Шпик стушевался. С того дня такой наглой слежки Елена Михайловна уже за собой не замечала.
Елена Михайловна высказывала нелестные мнения о некоторых своих собратьях по перу. Их закат, вызванный все усиливавшимся политическим гнетом, был для нее очевиден:
– Помните, в «Сне Попова» Алексея Константиновича Толстого есть такие строки:
… как люди в страхе гадки! —Начнет как Бог, а кончит как свинья!Конечно, и Пильняк, и Леонов, и Федин начинали далеко не как боги, но все-таки удачно, и продолжали недурно, а вот уж кончают именно как свиньи. После «Голого года» и «Красного дерева» – «Созревание плодов», плодов червивых, гнилых, да еще тухлое, вонючее «Мясо».
Мы с Еленой Михайловной продолжали переписываться и после моего возвращения из ссылки. Внезапно она перестала отвечать на мои письма. Потом я узнал, что умерла в юном возрасте ее любимая дочь, а спустя некоторое время Елену Михайловну вновь арестовали: вспомнили былое ее эсерство и былую ее принадлежность к ленинградской писательской организации «Перевал». Вернувшись в Ленинград после смерти Сталина, она говорила своим друзьям, что была рада, когда ее взяли: арест, допросы, этап отвлекали от мыслей о дочери – иначе она сошла бы с ума. И еще Елена Михайловна сказала, что прошла свой жизненный путь как надо.
Русь моя, жизнь моя, вместе ль нам маяться? —спрашивал себя Александр Блок, Тагер была счастлива тем, что маялась вместе с Россией…
На пленум оргкомитета Северного отделения Союза писателей приезжал из Москвы Глеб Васильевич Алексеев.
На его повесть «Шуба» напустились критики – уж больно правдивую нарисовал он картину нравов советского уездного города. А писал он эту картину, по его собственному признанию, прямо с натуры, наезжая в город Мещовск Калужской губернии.

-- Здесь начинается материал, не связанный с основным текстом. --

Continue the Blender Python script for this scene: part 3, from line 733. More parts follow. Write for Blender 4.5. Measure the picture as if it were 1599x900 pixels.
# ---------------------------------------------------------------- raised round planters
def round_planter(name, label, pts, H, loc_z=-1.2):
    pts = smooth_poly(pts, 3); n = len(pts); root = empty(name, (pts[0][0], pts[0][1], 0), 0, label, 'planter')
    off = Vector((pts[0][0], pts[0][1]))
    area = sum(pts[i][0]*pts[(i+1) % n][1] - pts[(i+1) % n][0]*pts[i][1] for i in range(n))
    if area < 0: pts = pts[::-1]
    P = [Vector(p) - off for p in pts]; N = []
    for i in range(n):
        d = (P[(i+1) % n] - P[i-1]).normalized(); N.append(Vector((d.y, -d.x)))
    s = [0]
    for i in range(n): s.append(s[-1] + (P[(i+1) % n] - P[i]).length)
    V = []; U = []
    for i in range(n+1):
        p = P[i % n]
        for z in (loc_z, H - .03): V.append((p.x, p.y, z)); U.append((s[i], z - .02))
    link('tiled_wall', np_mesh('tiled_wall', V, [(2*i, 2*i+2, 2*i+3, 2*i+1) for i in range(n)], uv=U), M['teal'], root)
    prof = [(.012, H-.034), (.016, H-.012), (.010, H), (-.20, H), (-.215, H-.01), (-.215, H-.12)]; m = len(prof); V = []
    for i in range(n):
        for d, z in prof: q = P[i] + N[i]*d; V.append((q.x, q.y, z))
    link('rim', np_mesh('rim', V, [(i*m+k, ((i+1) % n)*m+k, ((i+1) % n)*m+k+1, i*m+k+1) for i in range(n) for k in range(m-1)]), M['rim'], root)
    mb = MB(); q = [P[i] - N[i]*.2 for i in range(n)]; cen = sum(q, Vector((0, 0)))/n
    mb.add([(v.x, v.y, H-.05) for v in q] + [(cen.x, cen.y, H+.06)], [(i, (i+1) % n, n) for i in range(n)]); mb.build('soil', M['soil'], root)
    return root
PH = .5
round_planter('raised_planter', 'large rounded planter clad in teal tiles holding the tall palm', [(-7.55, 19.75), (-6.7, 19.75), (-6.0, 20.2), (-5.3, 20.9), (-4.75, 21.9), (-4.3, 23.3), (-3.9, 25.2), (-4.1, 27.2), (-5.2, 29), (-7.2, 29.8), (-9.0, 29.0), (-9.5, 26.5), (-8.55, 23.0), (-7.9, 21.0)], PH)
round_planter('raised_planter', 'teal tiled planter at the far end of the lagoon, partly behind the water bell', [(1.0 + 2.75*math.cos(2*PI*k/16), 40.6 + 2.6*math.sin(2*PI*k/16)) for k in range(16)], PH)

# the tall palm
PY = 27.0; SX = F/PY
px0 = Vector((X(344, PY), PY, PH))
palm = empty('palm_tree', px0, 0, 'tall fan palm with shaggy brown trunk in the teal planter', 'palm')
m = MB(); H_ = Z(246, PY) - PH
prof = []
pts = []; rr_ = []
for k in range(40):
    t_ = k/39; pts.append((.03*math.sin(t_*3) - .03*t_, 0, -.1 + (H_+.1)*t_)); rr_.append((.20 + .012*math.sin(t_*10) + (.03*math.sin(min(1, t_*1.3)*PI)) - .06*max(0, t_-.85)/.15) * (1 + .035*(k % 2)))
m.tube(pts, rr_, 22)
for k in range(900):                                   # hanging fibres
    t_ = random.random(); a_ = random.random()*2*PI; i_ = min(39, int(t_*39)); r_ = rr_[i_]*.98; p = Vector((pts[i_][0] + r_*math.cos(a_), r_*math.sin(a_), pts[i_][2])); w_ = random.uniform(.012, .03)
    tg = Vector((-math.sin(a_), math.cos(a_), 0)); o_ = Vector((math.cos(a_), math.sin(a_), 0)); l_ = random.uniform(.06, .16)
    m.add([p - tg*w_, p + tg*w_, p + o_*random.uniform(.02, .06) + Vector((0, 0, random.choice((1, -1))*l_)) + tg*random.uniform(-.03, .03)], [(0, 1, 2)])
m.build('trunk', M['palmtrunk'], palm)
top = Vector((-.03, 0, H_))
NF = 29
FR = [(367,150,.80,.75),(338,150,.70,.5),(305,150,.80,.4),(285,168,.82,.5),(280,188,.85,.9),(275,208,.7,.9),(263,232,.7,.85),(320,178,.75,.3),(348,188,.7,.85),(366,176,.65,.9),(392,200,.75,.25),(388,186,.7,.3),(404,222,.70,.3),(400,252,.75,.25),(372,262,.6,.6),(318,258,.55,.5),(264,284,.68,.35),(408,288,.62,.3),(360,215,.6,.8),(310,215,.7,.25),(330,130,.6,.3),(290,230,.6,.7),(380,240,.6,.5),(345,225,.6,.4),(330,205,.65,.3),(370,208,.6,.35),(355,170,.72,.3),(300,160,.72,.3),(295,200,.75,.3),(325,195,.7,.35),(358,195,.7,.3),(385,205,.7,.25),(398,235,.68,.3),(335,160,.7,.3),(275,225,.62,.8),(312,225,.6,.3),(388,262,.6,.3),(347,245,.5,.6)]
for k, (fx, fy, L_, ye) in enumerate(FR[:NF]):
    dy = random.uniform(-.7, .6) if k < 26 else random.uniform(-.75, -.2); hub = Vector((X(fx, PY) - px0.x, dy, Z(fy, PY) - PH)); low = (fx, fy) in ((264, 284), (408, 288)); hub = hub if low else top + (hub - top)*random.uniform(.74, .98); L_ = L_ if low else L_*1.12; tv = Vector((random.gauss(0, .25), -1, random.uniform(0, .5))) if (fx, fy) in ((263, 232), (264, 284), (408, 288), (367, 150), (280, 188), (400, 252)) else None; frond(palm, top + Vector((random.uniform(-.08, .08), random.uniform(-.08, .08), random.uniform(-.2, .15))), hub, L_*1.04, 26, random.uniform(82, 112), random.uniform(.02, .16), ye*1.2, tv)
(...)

В повести «Жилой дом» Глеб Алексеев изобразил ужас советского быта в московском многонаселенном доме, реквизированном у купца. Жилой дом под номером таким-то на такой-то улице, описанный Глебом Алексеевым, – это и вся наша новая страна, откуда «необходимо кричать… всему человечеству» «о правде, которой не стало… о любви, которую придавили сапогом».

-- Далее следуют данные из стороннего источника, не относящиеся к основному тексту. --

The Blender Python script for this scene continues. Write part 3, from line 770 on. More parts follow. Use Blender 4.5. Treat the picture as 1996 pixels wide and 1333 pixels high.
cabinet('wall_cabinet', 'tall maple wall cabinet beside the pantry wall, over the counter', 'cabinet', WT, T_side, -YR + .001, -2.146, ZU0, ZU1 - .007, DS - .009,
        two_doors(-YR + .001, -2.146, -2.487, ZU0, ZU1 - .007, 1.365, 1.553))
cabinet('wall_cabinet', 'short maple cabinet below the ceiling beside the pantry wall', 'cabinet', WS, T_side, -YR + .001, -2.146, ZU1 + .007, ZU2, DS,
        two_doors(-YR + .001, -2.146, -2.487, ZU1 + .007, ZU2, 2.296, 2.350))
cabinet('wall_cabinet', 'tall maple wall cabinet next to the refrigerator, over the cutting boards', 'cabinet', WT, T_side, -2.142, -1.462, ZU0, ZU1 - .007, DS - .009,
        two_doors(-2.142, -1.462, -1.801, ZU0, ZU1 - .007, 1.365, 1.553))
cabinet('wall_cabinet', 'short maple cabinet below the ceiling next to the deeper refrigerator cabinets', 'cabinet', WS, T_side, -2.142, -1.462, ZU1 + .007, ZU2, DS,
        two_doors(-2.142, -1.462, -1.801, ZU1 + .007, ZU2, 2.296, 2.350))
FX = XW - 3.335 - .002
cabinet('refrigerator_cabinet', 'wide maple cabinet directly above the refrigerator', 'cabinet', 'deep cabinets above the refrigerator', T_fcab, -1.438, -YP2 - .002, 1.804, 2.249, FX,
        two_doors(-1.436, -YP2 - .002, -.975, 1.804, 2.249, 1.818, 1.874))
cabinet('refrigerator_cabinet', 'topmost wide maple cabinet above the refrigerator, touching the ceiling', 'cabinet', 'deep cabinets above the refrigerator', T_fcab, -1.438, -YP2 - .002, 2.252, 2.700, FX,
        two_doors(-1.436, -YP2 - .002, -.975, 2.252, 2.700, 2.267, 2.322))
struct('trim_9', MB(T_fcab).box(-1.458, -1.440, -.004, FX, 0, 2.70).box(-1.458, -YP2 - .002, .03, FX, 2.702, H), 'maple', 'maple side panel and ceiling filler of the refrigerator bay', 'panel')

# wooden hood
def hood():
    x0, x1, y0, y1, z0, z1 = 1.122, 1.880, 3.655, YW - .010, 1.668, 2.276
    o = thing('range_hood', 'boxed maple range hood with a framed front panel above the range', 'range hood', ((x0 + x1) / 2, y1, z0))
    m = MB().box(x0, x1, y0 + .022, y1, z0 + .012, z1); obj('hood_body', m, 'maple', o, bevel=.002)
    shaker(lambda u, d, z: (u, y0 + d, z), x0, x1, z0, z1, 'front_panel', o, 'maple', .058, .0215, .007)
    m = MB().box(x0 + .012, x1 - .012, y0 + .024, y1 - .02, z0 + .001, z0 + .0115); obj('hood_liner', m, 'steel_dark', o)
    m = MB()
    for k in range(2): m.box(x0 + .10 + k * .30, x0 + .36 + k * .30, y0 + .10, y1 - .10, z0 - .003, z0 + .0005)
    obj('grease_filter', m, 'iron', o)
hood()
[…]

Когда мы читаем рассказы Глеба Алексеева, перед нами клубится тот душевный, тот нравственный хаос, в который ввергла молодежь революция. Мы убеждаемся, что изменились лишь формы жизни, к которым мелкие собственники и обыватели сумели приспособиться, не поступившись своей сущностью, и что от красных флагов в деревне не посветлело.